3 Do it yourself Actionable Book marketing to-dos per day

By: R.G. Johnston

A “do it yourself” writer needs to DIY market, too.

Every self-published writer needs to do three actionable marketing to-dos, per day. It will help you generate momentum for your book, keep the momentum moving, at a profitable level, for as long as possible and eventually help shape your marketing plans.

Ideally, changes in strategy will occur naturally as you explore your market more and more–that’s been my experienced. Remember, actionable to-dos are designed to help you market your art and you; begin there and grow from there.

There seems to be something about doing three actionable items per day that’s mind-stretching. With two, you risk choosing actions that are not diverse, but my 3rd actionable to-do usually takes me to a new idea.

I applied for a vendor’s table at a Medieval Festival. I was turned down based on the fact that I couldn’t secure third-party liability, in time for the event. My three actionable marketing items I do, when I apply for an event, are: 1. Contact local writers groups and book clubs, 2. Contact the local library branch, to book a talk, 3. Contact local coffee shops, book stores, Facebook pages for advertising opportunities.

I decided, to do my publicizing in the closing letter–it was my last opportunity. It was a paragraph, asking them to keep me in mind for future events, or other local events.

I received an email the next day, inviting me as a guest author. I read a chapter, in my best Bard, dressed in the clothing of my ancestors. I sold lots of books, watched a jousting match and met a lot of interesting people.

Your actionable steps will help you refine and polish your marketing plan, too. Treat it as a tried-and-true template of things that do work and things that didn’t work, so well. Make note, where you can do better the next time.

Here’s an exercise to help you visualize the steps to three actionable items.

Take a digital sheet of paper and write in the center of the sheet, one marketing to-do; write three actionable tasks, branching off from it. Actionable tasks must be “actionable;” begin them with a verb–except think. Try to treat this process, as a form of mind mapping.

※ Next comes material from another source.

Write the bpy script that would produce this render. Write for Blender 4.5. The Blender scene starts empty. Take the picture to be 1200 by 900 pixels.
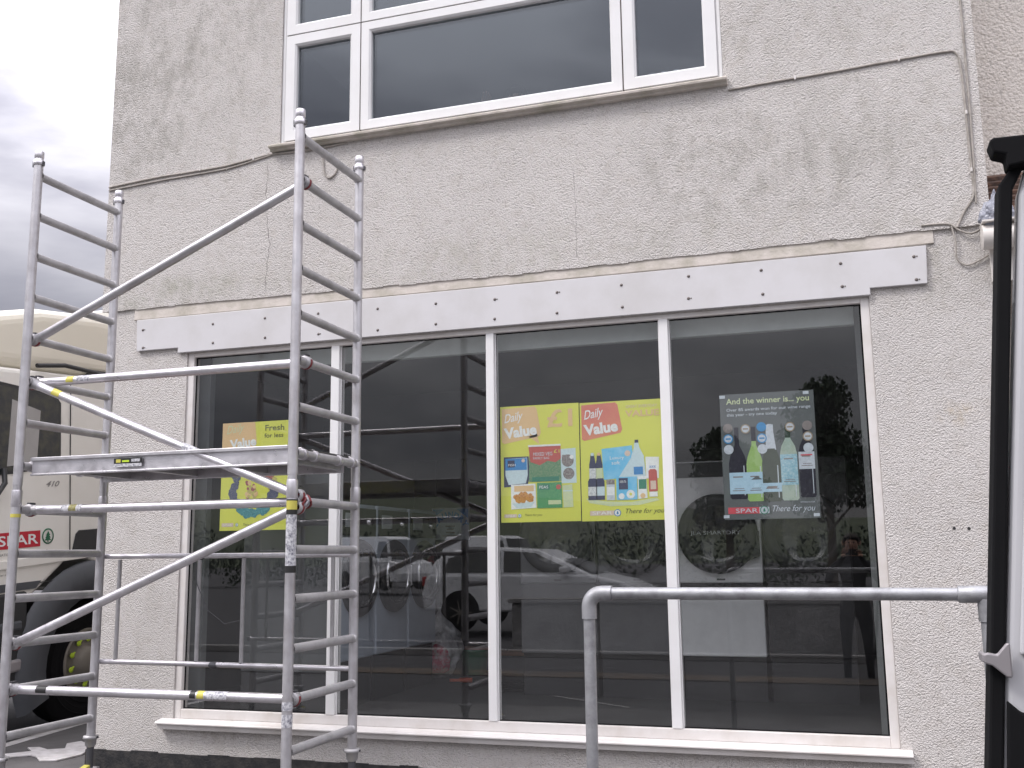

an example of three actionable do it yourself items, subject book party. The three actionable items for a book party are write guest list, mail invitations, book party venue


Keep adding 3 actions, branching off of each action. By charting it, you’ll be able to see where it branches off to a new marketing action/ idea. Your “marketing-map” will help you chart new marketing directions, as you explore the niches in your market in a non restricted way. New ways to connect to people, through your book, will appear.

In the above example, there may be more to-dos for each actionable item. For example, Mail invitations may spark a new idea, and branch off to “compose an email list” and “design an invitation email with links to buy your book.”

And, “write guest list” can branch off to: decide on the number of guests, decide which media to invite (newspaper, radio, cable, or all three), how many colleagues and how many family and friends.

Prior to deciding on the number of guests, you may have more actionable to-dos; to decide whether you book a venue that will accommodate the number of guests that you plan to invite, or plan to invite as many guests as the venue will accommodate.

Hopefully, you’re getting the gist of why you should chart. I found, at the beginning of my marketing adventure that my marketing activities had turned into a seven-headed monster.

The more you work at your chart, the more coherent market-directed plans emerge. You’ll be able to intuit who your customers are, connect to your customers and lower your “hit-and-miss” selling. Market-mapping will show a way to market your product. If you don’t know what your next step will be, you can look back to see what worked.

I discovered that web site visits went up 24-48 hours after I attended an event. I gave an e-book discount, on my web site, for the next week.

I learned from my mistakes: missed opportunities, wasted money and wasted time–with frustrating results.

During the course of your marketing, you do need to experiment and you should take a few calculated risks. Great things happen. I sold a copy of Vinland: the Beginning, to an American actor and his dad.

Struggling–at first–will soon be replaced by opportunities; they will appear like magic, because your marketing skill will feel like second nature. I don’t mean slipping a business card in everyone’s hand that you shake. You will be sensitive to opportunity, like visiting a locally owned book store when you go away for a weekend and feel that its part of your vacation.